Blow Your Horn, Detroit

As if Detroit carmakers didn't have enough to worry about with huge retiree costs and falling SUV sales, now they have another problem: After years of softness, the passenger car market is showing a few flickering signs of picking up. And that's where Detroit's image is weakest.

Get a load of these numbers: In September, when gas prices jumped and the employee price deals that recently helped move so many trucks petered out, passenger car sales jumped 6.3%. Sales of light trucks fell 17%. For the month, car sales were 48.5% of the market, up from about 45% -- a number that has held steady in the past couple of years.

This is bad news for the Big Three because foreign carmakers, especially those from Japan and Korea, have come to dominate this market. The myth is that General Motors (GM), Ford (F), and DaimlerChrysler's (DCX) Chrysler Group can't build reliable, fuel-efficient, or attractive passenger cars. But while it's clear that the Japanese and, increasingly, Korean auto makers Hyundai and Kia have some of the best cars in their segments, American carmakers also have some good models.


  What they don't have is image -- especially among those who are really worried about fuel economy. Part of that comes from the fact that Toyota (TOY) and Honda (HMC) beat Detroit by several years in coming out with hybrids. But Detroit also has not invested as much money in their passenger cars, and until recently it didn't prioritize them as much when it came to design and technology.

Honda and Toyota have long been leaders in using overhead cam technology and transmissions with more gears, which make cars more fuel efficient. And Honda and Toyota came out with good, small SUVs ahead of Detroit. The Japanese have used these innovations to stake a claim that they're sophisticated, 21st century companies while their rivals are rusty dinosaurs.

Truth is, Detroit has some good passenger cars that boast quality and fuel economy that beat some Toyota models. But many consumers don't know it -- and plenty of them don't care. American models are in many cases just as good -- but have not leapfrogged the likes of Toyota and Honda with enough styling and technology to make loyal Japanese owners go domestic. Another big problem: Cars from Toyota, Honda, and Nissan (NSANY) usually have better resale values, and Internet research has educated more consumers about that.


  GM has some bragging rights when it comes to fuel economy. The Chevrolet Impala and Malibu sedans are more efficient than many competing models. GM's powertrain engineers may be the best in the industry when it comes to wringing better fuel numbers out of even the oldest engines. "We're exceptionally good on fuel economy and exceptionally good on value," says Paul Ballew, GM's executive director of global market and industry analysis. "Do we need to get that message out? Yes, we do."

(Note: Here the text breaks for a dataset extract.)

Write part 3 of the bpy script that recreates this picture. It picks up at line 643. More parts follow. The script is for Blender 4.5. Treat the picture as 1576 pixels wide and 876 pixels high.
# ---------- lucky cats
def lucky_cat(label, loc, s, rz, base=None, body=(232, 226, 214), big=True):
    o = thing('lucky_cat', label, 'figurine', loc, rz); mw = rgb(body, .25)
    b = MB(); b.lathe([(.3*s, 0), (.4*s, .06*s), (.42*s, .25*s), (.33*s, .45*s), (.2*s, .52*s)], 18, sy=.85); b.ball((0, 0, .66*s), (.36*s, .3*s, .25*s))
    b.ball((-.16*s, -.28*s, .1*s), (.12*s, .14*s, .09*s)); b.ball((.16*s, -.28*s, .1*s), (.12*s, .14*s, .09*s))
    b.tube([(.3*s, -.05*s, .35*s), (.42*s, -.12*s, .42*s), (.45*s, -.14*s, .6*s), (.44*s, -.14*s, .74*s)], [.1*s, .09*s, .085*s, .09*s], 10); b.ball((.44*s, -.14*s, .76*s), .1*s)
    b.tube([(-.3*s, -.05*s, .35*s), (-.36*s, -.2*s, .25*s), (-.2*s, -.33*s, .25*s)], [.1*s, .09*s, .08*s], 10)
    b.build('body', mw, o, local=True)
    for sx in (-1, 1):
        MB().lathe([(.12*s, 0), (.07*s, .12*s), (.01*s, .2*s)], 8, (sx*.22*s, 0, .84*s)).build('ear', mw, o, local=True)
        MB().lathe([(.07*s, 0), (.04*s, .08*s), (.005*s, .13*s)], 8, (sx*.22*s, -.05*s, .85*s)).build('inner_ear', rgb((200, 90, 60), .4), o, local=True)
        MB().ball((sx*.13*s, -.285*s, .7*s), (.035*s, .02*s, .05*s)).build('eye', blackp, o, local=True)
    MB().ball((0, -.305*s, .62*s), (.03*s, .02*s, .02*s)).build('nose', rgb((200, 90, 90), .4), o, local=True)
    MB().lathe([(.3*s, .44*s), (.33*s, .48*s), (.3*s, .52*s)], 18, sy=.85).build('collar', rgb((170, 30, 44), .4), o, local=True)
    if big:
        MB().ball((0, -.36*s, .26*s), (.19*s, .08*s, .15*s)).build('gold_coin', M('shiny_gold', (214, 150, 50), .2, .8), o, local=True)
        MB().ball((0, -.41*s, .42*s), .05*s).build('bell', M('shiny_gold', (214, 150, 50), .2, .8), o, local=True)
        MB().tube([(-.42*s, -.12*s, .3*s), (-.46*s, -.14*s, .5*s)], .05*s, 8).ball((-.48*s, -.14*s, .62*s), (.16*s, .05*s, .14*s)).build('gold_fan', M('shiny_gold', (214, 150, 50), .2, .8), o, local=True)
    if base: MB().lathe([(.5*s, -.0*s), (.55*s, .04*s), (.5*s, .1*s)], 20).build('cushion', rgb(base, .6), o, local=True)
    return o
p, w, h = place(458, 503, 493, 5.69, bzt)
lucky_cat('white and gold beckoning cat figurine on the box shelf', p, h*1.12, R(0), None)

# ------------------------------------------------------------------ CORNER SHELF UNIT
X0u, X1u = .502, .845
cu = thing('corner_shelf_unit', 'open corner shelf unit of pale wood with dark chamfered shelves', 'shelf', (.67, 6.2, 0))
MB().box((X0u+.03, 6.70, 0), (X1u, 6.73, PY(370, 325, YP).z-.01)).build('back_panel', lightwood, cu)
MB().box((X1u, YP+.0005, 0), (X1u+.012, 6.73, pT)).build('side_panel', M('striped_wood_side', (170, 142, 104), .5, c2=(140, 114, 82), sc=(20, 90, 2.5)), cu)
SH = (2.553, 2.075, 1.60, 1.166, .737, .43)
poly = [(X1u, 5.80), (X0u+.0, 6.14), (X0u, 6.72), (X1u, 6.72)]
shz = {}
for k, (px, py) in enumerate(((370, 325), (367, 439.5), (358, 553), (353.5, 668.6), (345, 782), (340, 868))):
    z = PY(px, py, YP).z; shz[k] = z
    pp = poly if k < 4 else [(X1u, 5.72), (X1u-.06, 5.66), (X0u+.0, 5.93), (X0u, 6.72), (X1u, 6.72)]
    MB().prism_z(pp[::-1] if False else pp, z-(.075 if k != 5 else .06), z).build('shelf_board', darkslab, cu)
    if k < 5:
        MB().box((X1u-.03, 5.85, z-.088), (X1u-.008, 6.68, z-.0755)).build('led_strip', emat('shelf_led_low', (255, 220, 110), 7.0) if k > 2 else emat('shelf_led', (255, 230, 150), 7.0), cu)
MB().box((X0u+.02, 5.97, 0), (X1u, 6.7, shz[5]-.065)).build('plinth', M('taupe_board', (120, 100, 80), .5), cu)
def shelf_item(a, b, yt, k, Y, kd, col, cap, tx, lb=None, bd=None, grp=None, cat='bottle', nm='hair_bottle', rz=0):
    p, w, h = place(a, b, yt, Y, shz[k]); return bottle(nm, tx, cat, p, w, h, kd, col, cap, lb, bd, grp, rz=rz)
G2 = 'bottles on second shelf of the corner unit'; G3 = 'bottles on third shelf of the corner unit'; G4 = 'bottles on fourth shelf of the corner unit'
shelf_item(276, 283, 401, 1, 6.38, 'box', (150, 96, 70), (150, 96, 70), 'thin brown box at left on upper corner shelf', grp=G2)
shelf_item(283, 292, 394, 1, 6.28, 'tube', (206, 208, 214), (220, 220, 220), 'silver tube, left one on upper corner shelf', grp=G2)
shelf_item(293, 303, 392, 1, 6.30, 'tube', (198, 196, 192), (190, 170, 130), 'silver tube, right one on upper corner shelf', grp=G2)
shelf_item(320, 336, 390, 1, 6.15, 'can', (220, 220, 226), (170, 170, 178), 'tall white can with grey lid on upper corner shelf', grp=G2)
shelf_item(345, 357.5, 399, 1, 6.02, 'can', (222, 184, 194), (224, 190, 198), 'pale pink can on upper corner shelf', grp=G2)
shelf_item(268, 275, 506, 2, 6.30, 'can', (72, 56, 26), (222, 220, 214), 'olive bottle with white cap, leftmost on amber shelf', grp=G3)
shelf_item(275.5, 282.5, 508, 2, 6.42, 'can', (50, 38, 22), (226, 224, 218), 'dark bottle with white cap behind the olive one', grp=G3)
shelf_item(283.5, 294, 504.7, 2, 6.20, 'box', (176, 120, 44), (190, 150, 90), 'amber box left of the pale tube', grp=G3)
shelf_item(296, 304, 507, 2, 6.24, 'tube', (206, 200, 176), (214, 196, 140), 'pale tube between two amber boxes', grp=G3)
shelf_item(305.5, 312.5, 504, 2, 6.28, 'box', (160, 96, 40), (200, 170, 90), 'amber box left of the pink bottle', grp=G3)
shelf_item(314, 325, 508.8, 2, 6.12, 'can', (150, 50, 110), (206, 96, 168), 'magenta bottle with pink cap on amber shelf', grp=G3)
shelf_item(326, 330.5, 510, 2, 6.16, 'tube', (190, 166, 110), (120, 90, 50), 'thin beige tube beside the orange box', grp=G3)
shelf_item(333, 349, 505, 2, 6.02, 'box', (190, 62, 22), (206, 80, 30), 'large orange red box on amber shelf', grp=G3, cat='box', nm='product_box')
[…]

For that matter, so do GM's crosstown rivals. Ford emphasized fuel economy when it brought out its 500 midsize sedan, giving it a six-speed transmission that helps the car get 24 miles per gallon (city and highway combined). Chrysler's popular 300 has a V-8 engine that shuts four cylinders down when cruising for highway mileage of 27 mpg.

The problem is that among those cars, only the 300 has really grabbed the attention of consumers. And it did so because the styling is bold enough to turn heads. The Impala, Malibu, and 500 wear very conservative sheet metal. Inside, their cabins aren't as well appointed as Toyota's Camry. Nor do they have the quality image of cars from Toyota and Honda.

In other words, domestic models with a good fuel-economy story do exist. But if the rest of the car doesn't really break through with the mass market, it will be tough to capitalize. Dan Gorrell, the automotive partner with Strategic Visions, which does research on why consumers gravitate to different cars, is fond of saying, "Delight or die is what Detroit has to live by."


  If you go to the West Coast and check out the "Tuner" crowd -- a coterie of young car buffs who tune up the horsepower of their cars and trick them out with spoilers, flashy paint, and trim -- you'll see that they favor mostly Japanese cars. Honda, Subaru, and even lowly Mitsubishi have done well among the Tuners.

Chrysler showed it can do it with the 300. Ford's midsize Fusion will hit the market soon. Car and Driver Editor-in-Chief Csaba Csere, one of the industry's top car critics, told me it's a credible competitor to foreign models.

GM can do it. Behind G. Richard Wagoner Jr. at GM's stand at the Frankfurt Auto Show were some Opel models with bold, athletic styling that's catching on in Europe. The Opel Astra is a hit, and its Astra OPC model -- a compact amped up with 240 horsepower -- would be great on the West Coast hot-rod scene. Eventually, a car similar to the Astra OPC will be sold by Saturn, but not until late in the decade.


  The trouble is, to change their image, domestic carmakers need stylish, fun cars right now. Consumers will overlook sins like weaker brand image or even lower resale values if the styling is hot enough. In the meantime, carmakers can only keep advertising their fuel-efficiency gains and hope buyers take notice.

That's the scary fact for Detroit: Even though they can build the right cars, it will probably take years to convince many among the buying public who think Detroit can only build big trucks. And unless gasoline prices fall soon, Motown doesn't have years.